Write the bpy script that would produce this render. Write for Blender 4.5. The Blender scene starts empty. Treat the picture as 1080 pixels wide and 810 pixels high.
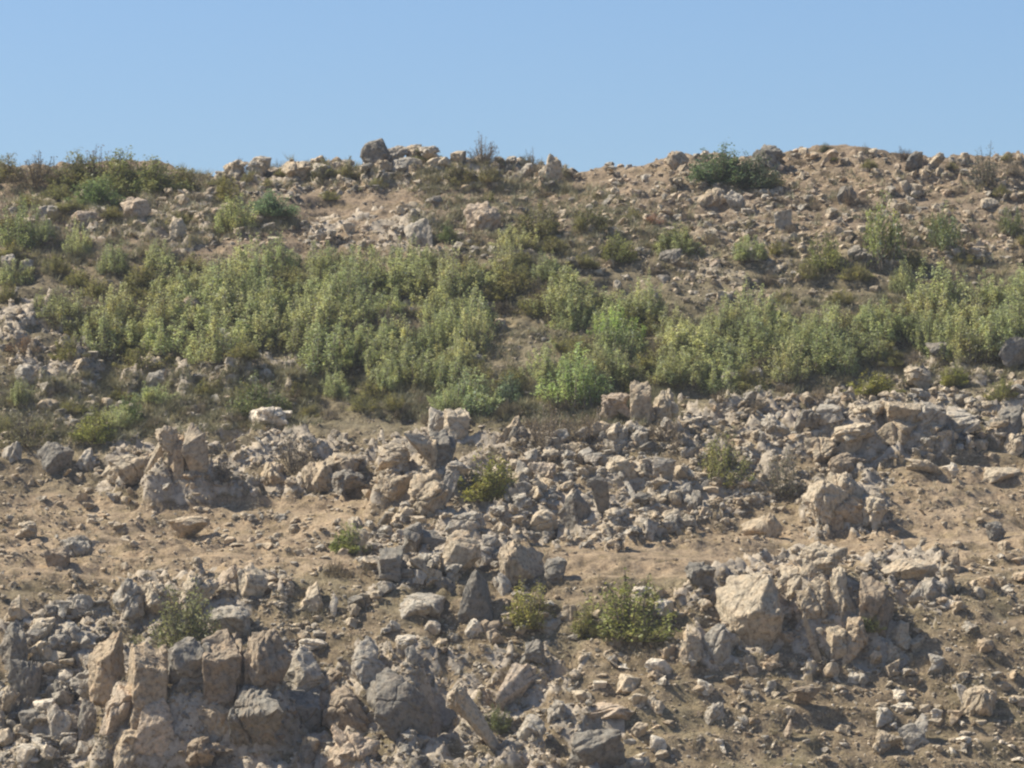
import bpy, math, random
import numpy as np

rng = np.random.default_rng(11)
random.seed(11)
scene = bpy.context.scene
C = scene.collection
PI = math.pi

# ------------------------------------------------------------------ render settings
scene.render.engine = 'CYCLES'
scene.view_settings.view_transform = 'Standard'
scene.view_settings.look = 'None'
scene.view_settings.gamma = 1.0
scene.view_settings.use_curve_mapping = False
scene.view_settings.exposure = 0.69
scene.cycles.filter_width = 2.3
scene.cycles.max_bounces = 6
scene.cycles.diffuse_bounces = 3
scene.cycles.volume_bounces = 0

# ------------------------------------------------------------------ camera (long lens across a valley)
CAM = np.array([0.0, -150.0, 8.0])
PITCH = math.radians(2.2)
FPX = 4450.0                                    # focal length in pixels of a 1080 wide picture
cam = bpy.data.cameras.new('camera')
camo = bpy.data.objects.new('camera', cam)
C.objects.link(camo)
camo.location = CAM
camo.rotation_euler = (PI / 2 + PITCH, 0, 0)
cam.sensor_width = 36.0
cam.lens = 36.0 * FPX / 1080.0
cam.clip_start = 1.0
cam.clip_end = 20000.0
scene.camera = camo

# ------------------------------------------------------------------ noise
def _hash(ix, iy, iz):
    h = (ix.astype(np.int64) * 374761393 + iy.astype(np.int64) * 668265263 + iz.astype(np.int64) * 1440662683) & 0xFFFFFFFF
    h = ((h ^ (h >> 13)) * 1274126177) & 0xFFFFFFFF
    h = ((h ^ (h >> 16)) * 2246822519) & 0xFFFFFFFF
    return (h ^ (h >> 15)) & 0xFFFF

_G = rng.normal(size=(256, 3)); _G /= np.linalg.norm(_G, axis=1)[:, None]

def pnoise(x, y, z):
    x, y, z = np.broadcast_arrays(np.asarray(x, float), np.asarray(y, float), np.asarray(z, float))
    ix, iy, iz = np.floor(x), np.floor(y), np.floor(z)
    fx, fy, fz = x - ix, y - iy, z - iz
    u = fx * fx * fx * (fx * (fx * 6 - 15) + 10)
    v = fy * fy * fy * (fy * (fy * 6 - 15) + 10)
    w = fz * fz * fz * (fz * (fz * 6 - 15) + 10)
    out = 0
    for dx in (0, 1):
        for dy in (0, 1):
            for dz in (0, 1):
                g = _G[_hash(ix + dx, iy + dy, iz + dz) % 256]
                d = g[..., 0] * (fx - dx) + g[..., 1] * (fy - dy) + g[..., 2] * (fz - dz)
                out = out + d * (u if dx else 1 - u) * (v if dy else 1 - v) * (w if dz else 1 - w)
    return out * 1.5

def fbm(x, y, z, octs=4, gain=0.5):
    a, f, s = 1.0, 1.0, 0
    for k in range(octs):
        s = s + a * pnoise(x * f + 17.3 * k, y * f - 9.1 * k, z * f + 4.7 * k)
        a *= gain; f *= 2.03
    return s

def sstep(a, b, t):
    t = np.clip((t - a) / (b - a), 0, 1)
    return t * t * (3 - 2 * t)

# ------------------------------------------------------------------ the hillside as a height field
PY = np.array([-900, -400, -220, -165, -148, -110, -60, -20, -6, 0, 4.5, 8, 11, 16, 19, 22, 28, 33, 39, 43, 46, 50, 54, 57, 62, 90, 200, 600, 3000.])
PZ = np.array([12, 9, 7.5, 6.5, 5.5, -4, -11, -9, -3.8, 0.1, 3.7, 6.7, 7.35, 8.6, 10.0, 12.1, 15.0, 17.9, 21.4, 23.0, 23.75, 25.2, 26.45, 26.6, 26.0, 19, 5, -8, -12.])
SKX = np.array([-400, 0, 60, 130, 200, 240, 300, 360, 395, 440, 520, 560, 600, 660, 720, 800, 870, 960, 1080, 1500])
SKR = np.array([176, 174, 172, 170, 182, 182, 180, 178, 170, 166, 172, 178, 180, 174, 163, 167, 160, 163, 166, 172])

def H(X, Y):
    X = np.asarray(X, float); Y = np.asarray(Y, float)
    near = sstep(400, 60, np.abs(X)) * sstep(-60, -10, Y) * sstep(300, 80, Y)
    # benches wander up and down along the slope
    warp = 2.2 * pnoise(X * 0.045 + 3.1, Y * 0.03, 2.5) + 0.9 * pnoise(X * 0.13, Y * 0.10, 7.7)
    bend = -1.6 * sstep(-2, -16, X) * sstep(40, 12, Y)
    Yw = Y + (warp + bend) * sstep(-30, 0, Y) * sstep(54, 40, Y)
    z = 0.5 * np.interp(Yw - 0.9, PY, PZ) + 0.5 * np.interp(Yw + 0.9, PY, PZ)
    px = 540 + X * 21.8
    z = z + (172 - np.interp(px, SKX, SKR)) / 21.8 * sstep(42, 54, Y) * sstep(120, 60, Y)
    z = z + near * (0.55 * pnoise(X * 0.16, Y * 0.2, 1.2)
                    + 0.30 * fbm(X * 0.45, Y * 0.75, 5.5, 3)
                    + 0.11 * fbm(X * 1.7, Y * 2.2, 9.5, 3)
                    + 0.085 * fbm(X * 3.1, Y * 3.6, 19.5, 2) * sstep(-0.3, 0.4, pnoise(X * 0.3, Y * 0.5, 44.0)))
    # little sheep-track steps across the slope
    tr = z * 1.25 + 0.9 * pnoise(X * 0.12, Y * 0.12, 31.0)
    z = z + near * 0.085 * np.sin(2 * PI * tr)
    return z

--

[WHAT THIS TASK INVOLVES] Your copy of the data above should match it exactly, except that pictures are left out.

[ANSWER FOR THE TASK]
Write the bpy script that would produce this render. Write for Blender 4.5. The Blender scene starts empty. Treat the picture as 1080 pixels wide and 810 pixels high.
import bpy, math, random
import numpy as np

rng = np.random.default_rng(11)
random.seed(11)
scene = bpy.context.scene
C = scene.collection
PI = math.pi

# ------------------------------------------------------------------ render settings
scene.render.engine = 'CYCLES'
scene.view_settings.view_transform = 'Standard'
scene.view_settings.look = 'None'
scene.view_settings.gamma = 1.0
scene.view_settings.use_curve_mapping = False
scene.view_settings.exposure = 0.69
scene.cycles.filter_width = 2.3
scene.cycles.max_bounces = 6
scene.cycles.diffuse_bounces = 3
scene.cycles.volume_bounces = 0

# ------------------------------------------------------------------ camera (long lens across a valley)
CAM = np.array([0.0, -150.0, 8.0])
PITCH = math.radians(2.2)
FPX = 4450.0                                    # focal length in pixels of a 1080 wide picture
cam = bpy.data.cameras.new('camera')
camo = bpy.data.objects.new('camera', cam)
C.objects.link(camo)
camo.location = CAM
camo.rotation_euler = (PI / 2 + PITCH, 0, 0)
cam.sensor_width = 36.0
cam.lens = 36.0 * FPX / 1080.0
cam.clip_start = 1.0
cam.clip_end = 20000.0
scene.camera = camo

# ------------------------------------------------------------------ noise
def _hash(ix, iy, iz):
    h = (ix.astype(np.int64) * 374761393 + iy.astype(np.int64) * 668265263 + iz.astype(np.int64) * 1440662683) & 0xFFFFFFFF
    h = ((h ^ (h >> 13)) * 1274126177) & 0xFFFFFFFF
    h = ((h ^ (h >> 16)) * 2246822519) & 0xFFFFFFFF
    return (h ^ (h >> 15)) & 0xFFFF

_G = rng.normal(size=(256, 3)); _G /= np.linalg.norm(_G, axis=1)[:, None]

def pnoise(x, y, z):
    x, y, z = np.broadcast_arrays(np.asarray(x, float), np.asarray(y, float), np.asarray(z, float))
    ix, iy, iz = np.floor(x), np.floor(y), np.floor(z)
    fx, fy, fz = x - ix, y - iy, z - iz
    u = fx * fx * fx * (fx * (fx * 6 - 15) + 10)
    v = fy * fy * fy * (fy * (fy * 6 - 15) + 10)
    w = fz * fz * fz * (fz * (fz * 6 - 15) + 10)
    out = 0
    for dx in (0, 1):
        for dy in (0, 1):
            for dz in (0, 1):
                g = _G[_hash(ix + dx, iy + dy, iz + dz) % 256]
                d = g[..., 0] * (fx - dx) + g[..., 1] * (fy - dy) + g[..., 2] * (fz - dz)
                out = out + d * (u if dx else 1 - u) * (v if dy else 1 - v) * (w if dz else 1 - w)
    return out * 1.5

def fbm(x, y, z, octs=4, gain=0.5):
    a, f, s = 1.0, 1.0, 0
    for k in range(octs):
        s = s + a * pnoise(x * f + 17.3 * k, y * f - 9.1 * k, z * f + 4.7 * k)
        a *= gain; f *= 2.03
    return s

def sstep(a, b, t):
    t = np.clip((t - a) / (b - a), 0, 1)
    return t * t * (3 - 2 * t)

# ------------------------------------------------------------------ the hillside as a height field
PY = np.array([-900, -400, -220, -165, -148, -110, -60, -20, -6, 0, 4.5, 8, 11, 16, 19, 22, 28, 33, 39, 43, 46, 50, 54, 57, 62, 90, 200, 600, 3000.])
PZ = np.array([12, 9, 7.5, 6.5, 5.5, -4, -11, -9, -3.8, 0.1, 3.7, 6.7, 7.35, 8.6, 10.0, 12.1, 15.0, 17.9, 21.4, 23.0, 23.75, 25.2, 26.45, 26.6, 26.0, 19, 5, -8, -12.])
SKX = np.array([-400, 0, 60, 130, 200, 240, 300, 360, 395, 440, 520, 560, 600, 660, 720, 800, 870, 960, 1080, 1500])
SKR = np.array([176, 174, 172, 170, 182, 182, 180, 178, 170, 166, 172, 178, 180, 174, 163, 167, 160, 163, 166, 172])

def H(X, Y):
    X = np.asarray(X, float); Y = np.asarray(Y, float)
    near = sstep(400, 60, np.abs(X)) * sstep(-60, -10, Y) * sstep(300, 80, Y)
    # benches wander up and down along the slope
    warp = 2.2 * pnoise(X * 0.045 + 3.1, Y * 0.03, 2.5) + 0.9 * pnoise(X * 0.13, Y * 0.10, 7.7)
    bend = -1.6 * sstep(-2, -16, X) * sstep(40, 12, Y)
    Yw = Y + (warp + bend) * sstep(-30, 0, Y) * sstep(54, 40, Y)
    z = 0.5 * np.interp(Yw - 0.9, PY, PZ) + 0.5 * np.interp(Yw + 0.9, PY, PZ)
    px = 540 + X * 21.8
    z = z + (172 - np.interp(px, SKX, SKR)) / 21.8 * sstep(42, 54, Y) * sstep(120, 60, Y)
    z = z + near * (0.55 * pnoise(X * 0.16, Y * 0.2, 1.2)
                    + 0.30 * fbm(X * 0.45, Y * 0.75, 5.5, 3)
                    + 0.11 * fbm(X * 1.7, Y * 2.2, 9.5, 3)
                    + 0.085 * fbm(X * 3.1, Y * 3.6, 19.5, 2) * sstep(-0.3, 0.4, pnoise(X * 0.3, Y * 0.5, 44.0)))
    # little sheep-track steps across the slope
    tr = z * 1.25 + 0.9 * pnoise(X * 0.12, Y * 0.12, 31.0)
    z = z + near * 0.085 * np.sin(2 * PI * tr)
    return z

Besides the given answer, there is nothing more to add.